Las Farc mantenían sueros antiofídicos, pero estos no siempre eran eficaces. También preparaban un antídoto artesanal, para lo cual ponían a secar la vesícula biliar del roedor que llaman «lapa». Según ellos, este producto era mucho más confiable que los sueros de laboratorio. Tal vez debido a que me sentía a salvo por la disponibilidad de antiofídicos, o de pronto porque creía gozar de algún tipo de protección sobrenatural, me les acercaba sin temor. Incluso el monstruo que los guardias mataron en el campamento de Andrés, al que agarraron mientras fisgaba el baño de una guerrillera, me pareció fascinante. Luego de matarlo, los muchachos extendieron su enorme cuero para secarlo al sol, bien estirado entre estacas. Hizo las delicias de millares de moscas verdes que se arremolinaron a su alrededor, atraídas por el hedor inmundo que desprendía.

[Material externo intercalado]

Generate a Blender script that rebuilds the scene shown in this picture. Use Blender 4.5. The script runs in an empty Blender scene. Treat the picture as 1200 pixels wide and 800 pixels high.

El cuero permaneció allí, a la intemperie, por semanas. Se pudrió y acabaron arrojándolo en el hoyo de la basura. Pensé en todas las carteras de lujo que se habían perdido en el proceso. La idea me había rondado pero luego me había parecido absolutamente obsceno haber siquiera pensado en ello.

El animal que Gloria había visto era una cazadora, larga y delgada, de un llamativo color verde manzana. Asustada, llegó hasta donde me encontraba. Sin mucho pensarlo, me di a la tarea de rescatarla para llevarla fuera del alcance de mis compañeros. Sabía que no era venenosa. Sorprendida por el contacto de mi mano, me enfrentó en posición de ataque, con la boca muy abierta y bufando para mantenerme a distancia. No pretendía asustarla. Dejé de moverme para que recobrara la confianza, con éxito. Se dio vuelta para encarar a mis compañeros, aglomerados alrededor, como si se hubiera dado cuenta de que yo no representaba una amenaza. Desde su rincón, el guardia se reía de la escena. La deposité en las primeras ramas de un árbol descomunal y la vimos desaparecer, trepando de rama en rama hasta llegar a la copa.